The exercise: Starting at the line that has "Write a Blender" and stopping after the line that has "from mathutils.bvhtree import BVHTree", reproduce the listing below exactly; omit everything else.

Materials provided:

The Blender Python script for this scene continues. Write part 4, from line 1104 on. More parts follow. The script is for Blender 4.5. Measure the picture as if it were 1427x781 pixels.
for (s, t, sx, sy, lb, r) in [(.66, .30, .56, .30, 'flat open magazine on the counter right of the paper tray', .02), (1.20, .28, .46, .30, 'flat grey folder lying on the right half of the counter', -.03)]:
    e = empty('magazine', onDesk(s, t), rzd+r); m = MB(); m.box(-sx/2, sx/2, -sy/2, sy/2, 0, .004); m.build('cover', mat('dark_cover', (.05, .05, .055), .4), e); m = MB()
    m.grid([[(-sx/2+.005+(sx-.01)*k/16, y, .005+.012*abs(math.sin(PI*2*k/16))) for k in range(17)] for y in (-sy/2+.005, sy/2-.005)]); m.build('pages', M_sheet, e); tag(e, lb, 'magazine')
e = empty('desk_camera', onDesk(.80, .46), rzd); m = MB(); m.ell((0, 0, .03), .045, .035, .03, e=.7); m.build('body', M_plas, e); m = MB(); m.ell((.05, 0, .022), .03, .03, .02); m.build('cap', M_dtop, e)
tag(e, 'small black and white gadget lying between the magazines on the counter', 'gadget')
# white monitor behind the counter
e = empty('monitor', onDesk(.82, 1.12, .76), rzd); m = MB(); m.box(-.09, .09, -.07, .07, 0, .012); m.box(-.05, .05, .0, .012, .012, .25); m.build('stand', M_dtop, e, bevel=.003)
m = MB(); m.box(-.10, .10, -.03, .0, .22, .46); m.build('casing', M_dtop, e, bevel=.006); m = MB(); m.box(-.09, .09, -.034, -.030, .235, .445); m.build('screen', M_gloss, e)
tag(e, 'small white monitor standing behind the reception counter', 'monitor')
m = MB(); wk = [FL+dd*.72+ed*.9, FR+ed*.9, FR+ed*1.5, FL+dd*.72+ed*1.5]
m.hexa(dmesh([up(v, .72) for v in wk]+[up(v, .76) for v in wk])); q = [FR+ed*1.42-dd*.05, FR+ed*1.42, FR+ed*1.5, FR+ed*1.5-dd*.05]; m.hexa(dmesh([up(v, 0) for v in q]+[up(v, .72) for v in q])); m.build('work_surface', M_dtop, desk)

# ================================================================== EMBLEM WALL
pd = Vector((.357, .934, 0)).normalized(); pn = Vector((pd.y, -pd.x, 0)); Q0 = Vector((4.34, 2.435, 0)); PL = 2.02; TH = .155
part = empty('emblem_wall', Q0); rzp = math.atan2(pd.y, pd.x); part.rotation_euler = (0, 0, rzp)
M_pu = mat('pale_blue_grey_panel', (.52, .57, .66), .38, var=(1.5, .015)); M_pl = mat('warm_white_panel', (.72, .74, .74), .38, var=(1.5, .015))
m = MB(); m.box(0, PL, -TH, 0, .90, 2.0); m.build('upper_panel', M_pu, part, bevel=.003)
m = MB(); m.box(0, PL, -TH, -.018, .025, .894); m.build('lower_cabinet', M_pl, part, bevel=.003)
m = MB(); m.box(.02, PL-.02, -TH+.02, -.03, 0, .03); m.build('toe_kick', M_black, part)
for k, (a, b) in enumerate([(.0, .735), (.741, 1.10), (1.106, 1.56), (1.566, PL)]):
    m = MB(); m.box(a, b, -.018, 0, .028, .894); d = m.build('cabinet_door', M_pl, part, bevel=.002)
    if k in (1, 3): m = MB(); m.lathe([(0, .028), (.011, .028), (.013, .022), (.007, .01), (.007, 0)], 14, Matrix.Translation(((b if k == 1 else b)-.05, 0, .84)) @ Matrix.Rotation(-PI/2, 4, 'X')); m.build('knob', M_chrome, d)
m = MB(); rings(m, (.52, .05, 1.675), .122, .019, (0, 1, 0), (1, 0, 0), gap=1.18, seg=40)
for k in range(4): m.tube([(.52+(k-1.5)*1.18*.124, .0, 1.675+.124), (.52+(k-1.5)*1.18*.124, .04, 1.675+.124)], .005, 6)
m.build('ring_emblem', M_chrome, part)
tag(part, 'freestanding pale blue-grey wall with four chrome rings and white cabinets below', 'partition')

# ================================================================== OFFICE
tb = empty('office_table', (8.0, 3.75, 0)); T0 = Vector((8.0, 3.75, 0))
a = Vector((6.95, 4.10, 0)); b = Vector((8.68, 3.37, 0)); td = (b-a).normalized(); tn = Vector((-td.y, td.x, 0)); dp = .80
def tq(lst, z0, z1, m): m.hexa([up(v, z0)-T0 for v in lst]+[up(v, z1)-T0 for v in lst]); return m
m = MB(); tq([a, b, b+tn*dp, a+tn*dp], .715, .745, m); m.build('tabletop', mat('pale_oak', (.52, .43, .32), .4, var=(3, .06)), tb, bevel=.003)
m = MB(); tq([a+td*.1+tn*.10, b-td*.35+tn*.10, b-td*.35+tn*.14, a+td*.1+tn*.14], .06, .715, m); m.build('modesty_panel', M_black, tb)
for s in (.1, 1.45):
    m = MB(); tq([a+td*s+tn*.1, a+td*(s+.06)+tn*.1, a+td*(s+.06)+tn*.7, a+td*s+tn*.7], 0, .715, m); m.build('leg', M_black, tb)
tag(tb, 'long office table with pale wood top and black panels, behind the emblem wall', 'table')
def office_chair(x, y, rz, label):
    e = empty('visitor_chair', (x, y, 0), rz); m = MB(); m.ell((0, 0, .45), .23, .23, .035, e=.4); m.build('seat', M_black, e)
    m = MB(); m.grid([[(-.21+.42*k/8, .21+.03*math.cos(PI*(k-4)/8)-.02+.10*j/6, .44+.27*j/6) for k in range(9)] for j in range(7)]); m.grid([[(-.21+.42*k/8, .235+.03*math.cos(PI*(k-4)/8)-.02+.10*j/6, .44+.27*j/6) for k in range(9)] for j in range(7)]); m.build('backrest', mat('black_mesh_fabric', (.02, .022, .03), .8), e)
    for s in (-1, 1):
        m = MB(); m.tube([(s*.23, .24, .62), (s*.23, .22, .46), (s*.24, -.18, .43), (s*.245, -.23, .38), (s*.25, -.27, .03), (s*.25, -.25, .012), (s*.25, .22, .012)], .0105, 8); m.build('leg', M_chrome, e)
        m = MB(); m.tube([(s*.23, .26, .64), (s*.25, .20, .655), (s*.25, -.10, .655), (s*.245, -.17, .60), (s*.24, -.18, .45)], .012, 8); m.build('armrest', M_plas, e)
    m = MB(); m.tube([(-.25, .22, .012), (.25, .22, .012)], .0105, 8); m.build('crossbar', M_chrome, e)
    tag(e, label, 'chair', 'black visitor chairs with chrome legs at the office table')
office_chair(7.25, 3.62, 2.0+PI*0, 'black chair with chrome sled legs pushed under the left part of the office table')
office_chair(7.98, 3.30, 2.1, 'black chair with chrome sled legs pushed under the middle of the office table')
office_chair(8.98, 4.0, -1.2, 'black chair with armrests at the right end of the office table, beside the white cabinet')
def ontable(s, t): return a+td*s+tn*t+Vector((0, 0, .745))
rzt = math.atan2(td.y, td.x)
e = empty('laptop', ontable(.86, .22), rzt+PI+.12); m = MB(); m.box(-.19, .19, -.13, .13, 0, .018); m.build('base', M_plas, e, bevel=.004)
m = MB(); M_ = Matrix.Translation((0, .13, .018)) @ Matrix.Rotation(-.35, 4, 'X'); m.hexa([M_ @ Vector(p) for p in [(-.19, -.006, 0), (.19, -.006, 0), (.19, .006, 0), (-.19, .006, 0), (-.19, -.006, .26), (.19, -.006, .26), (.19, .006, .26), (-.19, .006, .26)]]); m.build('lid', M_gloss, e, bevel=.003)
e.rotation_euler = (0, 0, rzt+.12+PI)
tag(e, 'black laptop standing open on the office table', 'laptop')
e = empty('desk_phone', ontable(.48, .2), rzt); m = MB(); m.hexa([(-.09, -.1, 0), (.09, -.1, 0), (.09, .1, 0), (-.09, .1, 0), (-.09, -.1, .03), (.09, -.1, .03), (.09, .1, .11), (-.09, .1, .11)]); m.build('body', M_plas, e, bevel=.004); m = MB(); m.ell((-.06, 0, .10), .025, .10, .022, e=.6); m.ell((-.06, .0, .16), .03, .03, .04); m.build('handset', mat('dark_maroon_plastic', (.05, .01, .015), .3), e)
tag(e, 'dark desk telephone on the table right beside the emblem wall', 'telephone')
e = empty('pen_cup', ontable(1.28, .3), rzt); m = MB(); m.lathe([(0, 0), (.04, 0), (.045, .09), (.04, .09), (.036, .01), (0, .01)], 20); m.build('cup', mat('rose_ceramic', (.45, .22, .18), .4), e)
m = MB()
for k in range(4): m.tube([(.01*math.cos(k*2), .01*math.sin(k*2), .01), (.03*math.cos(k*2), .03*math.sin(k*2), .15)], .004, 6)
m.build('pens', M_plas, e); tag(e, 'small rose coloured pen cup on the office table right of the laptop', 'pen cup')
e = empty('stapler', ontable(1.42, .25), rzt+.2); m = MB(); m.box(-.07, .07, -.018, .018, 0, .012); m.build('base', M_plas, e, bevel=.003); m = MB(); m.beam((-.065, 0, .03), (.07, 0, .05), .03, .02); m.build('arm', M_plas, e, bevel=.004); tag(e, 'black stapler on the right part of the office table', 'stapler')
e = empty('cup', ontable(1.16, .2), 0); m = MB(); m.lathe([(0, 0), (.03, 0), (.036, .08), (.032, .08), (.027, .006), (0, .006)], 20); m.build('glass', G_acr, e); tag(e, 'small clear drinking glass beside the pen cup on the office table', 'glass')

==

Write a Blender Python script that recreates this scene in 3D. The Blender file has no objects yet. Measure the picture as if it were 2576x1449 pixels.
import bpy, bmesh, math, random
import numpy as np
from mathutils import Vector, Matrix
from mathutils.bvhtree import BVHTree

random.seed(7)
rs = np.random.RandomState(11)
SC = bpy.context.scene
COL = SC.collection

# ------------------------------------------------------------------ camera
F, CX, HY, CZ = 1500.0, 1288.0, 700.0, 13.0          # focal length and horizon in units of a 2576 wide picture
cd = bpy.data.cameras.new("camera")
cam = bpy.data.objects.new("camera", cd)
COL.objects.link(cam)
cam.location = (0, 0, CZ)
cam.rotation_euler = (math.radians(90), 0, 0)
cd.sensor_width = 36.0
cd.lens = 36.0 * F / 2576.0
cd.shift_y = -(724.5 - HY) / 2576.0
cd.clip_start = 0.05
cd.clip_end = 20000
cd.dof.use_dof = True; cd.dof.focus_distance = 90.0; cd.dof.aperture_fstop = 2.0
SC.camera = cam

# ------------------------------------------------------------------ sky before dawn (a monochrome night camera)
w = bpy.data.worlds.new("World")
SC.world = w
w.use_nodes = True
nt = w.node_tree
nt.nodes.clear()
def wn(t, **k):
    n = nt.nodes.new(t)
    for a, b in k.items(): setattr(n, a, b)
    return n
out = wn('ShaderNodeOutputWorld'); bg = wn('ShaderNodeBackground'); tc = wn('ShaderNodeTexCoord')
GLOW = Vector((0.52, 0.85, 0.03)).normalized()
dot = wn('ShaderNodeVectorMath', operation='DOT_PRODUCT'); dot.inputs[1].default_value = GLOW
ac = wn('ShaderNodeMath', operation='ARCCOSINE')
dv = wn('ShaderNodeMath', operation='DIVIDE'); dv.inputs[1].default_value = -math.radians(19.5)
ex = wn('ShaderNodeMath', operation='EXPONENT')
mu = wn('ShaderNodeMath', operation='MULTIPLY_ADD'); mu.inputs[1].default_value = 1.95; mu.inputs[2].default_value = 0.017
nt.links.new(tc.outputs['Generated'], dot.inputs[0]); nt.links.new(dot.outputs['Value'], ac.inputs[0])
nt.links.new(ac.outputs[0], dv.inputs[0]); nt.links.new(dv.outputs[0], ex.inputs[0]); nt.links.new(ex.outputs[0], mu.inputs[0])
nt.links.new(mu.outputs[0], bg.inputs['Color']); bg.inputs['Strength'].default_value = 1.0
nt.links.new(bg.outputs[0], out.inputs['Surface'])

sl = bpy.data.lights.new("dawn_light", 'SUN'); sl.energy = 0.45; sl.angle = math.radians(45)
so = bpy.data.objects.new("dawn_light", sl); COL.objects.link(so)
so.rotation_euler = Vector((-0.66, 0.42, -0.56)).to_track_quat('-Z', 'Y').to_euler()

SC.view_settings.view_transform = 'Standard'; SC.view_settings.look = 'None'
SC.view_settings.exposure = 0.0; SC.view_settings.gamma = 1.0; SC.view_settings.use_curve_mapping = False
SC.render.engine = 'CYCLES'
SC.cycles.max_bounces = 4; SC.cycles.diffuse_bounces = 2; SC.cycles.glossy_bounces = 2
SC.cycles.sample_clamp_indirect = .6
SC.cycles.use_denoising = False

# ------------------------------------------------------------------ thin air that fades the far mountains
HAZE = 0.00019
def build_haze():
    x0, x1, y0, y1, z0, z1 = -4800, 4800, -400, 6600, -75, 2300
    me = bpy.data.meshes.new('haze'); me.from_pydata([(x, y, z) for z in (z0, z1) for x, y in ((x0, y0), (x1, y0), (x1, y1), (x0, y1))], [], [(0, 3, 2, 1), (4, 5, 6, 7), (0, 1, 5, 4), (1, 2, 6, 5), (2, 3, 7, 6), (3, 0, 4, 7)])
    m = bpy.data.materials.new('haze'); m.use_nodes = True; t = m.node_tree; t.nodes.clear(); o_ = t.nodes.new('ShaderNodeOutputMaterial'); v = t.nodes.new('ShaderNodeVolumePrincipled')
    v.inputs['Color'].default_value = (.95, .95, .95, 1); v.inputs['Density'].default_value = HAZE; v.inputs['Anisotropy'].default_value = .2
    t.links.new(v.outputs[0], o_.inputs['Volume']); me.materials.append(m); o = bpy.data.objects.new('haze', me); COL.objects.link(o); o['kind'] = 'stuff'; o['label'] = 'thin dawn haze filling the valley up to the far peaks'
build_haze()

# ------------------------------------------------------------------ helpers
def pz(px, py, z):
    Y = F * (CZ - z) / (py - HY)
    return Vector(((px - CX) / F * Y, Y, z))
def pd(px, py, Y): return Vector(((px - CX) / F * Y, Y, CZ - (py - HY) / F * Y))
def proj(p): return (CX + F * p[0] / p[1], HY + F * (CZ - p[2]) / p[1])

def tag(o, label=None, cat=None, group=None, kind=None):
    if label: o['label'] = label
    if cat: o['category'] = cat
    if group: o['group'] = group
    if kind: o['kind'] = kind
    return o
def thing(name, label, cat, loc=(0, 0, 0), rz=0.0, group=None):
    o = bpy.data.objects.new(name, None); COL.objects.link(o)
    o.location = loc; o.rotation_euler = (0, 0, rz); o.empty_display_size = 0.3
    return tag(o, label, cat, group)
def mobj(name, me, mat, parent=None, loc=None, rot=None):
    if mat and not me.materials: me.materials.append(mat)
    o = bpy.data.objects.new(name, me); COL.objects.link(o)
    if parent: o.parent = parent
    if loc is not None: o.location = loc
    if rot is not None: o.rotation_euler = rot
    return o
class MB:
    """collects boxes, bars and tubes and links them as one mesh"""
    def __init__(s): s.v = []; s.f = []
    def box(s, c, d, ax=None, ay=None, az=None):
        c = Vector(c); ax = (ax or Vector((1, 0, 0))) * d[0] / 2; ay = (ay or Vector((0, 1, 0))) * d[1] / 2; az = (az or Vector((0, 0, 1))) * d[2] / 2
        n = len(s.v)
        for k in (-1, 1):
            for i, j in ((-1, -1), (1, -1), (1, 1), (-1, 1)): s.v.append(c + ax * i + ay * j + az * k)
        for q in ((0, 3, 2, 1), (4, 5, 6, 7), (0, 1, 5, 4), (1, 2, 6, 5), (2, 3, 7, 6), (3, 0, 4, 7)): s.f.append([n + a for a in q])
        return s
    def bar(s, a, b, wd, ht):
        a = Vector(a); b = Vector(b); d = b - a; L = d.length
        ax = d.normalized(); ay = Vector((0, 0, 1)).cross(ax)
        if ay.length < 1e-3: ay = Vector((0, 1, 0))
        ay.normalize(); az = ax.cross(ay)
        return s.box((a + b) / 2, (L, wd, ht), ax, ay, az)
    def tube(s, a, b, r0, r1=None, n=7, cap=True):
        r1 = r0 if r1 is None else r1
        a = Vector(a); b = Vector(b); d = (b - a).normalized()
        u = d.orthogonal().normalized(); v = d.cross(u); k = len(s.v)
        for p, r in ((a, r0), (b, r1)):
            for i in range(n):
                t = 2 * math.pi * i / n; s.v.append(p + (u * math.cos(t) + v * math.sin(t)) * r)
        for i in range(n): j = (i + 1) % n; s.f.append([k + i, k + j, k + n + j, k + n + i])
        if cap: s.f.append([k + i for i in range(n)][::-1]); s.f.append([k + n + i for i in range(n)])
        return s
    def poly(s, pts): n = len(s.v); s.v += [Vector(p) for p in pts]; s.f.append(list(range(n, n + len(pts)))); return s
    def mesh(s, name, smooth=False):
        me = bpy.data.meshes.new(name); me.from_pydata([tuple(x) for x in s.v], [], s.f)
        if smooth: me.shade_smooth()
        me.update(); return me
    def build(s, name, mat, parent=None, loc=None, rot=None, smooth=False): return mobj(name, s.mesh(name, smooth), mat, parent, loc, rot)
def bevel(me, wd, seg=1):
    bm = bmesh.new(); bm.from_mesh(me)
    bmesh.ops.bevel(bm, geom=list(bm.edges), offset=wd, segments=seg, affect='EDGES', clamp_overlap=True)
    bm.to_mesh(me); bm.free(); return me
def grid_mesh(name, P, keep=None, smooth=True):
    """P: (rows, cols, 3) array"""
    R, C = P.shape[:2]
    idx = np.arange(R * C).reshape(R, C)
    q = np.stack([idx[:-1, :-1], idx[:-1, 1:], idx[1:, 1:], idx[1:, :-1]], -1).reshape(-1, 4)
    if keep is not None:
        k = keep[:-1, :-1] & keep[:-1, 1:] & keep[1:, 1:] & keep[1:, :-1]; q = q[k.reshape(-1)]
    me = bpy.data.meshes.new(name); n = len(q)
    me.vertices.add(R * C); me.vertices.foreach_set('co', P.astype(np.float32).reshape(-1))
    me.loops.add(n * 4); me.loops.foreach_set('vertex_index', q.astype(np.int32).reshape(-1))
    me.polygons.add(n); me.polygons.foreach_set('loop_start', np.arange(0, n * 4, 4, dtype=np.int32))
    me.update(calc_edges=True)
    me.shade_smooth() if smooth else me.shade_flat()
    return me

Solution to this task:
Write a Blender Python script that recreates this scene in 3D. The Blender file has no objects yet. Measure the picture as if it were 2576x1449 pixels.
import bpy, bmesh, math, random
import numpy as np
from mathutils import Vector, Matrix
from mathutils.bvhtree import BVHTree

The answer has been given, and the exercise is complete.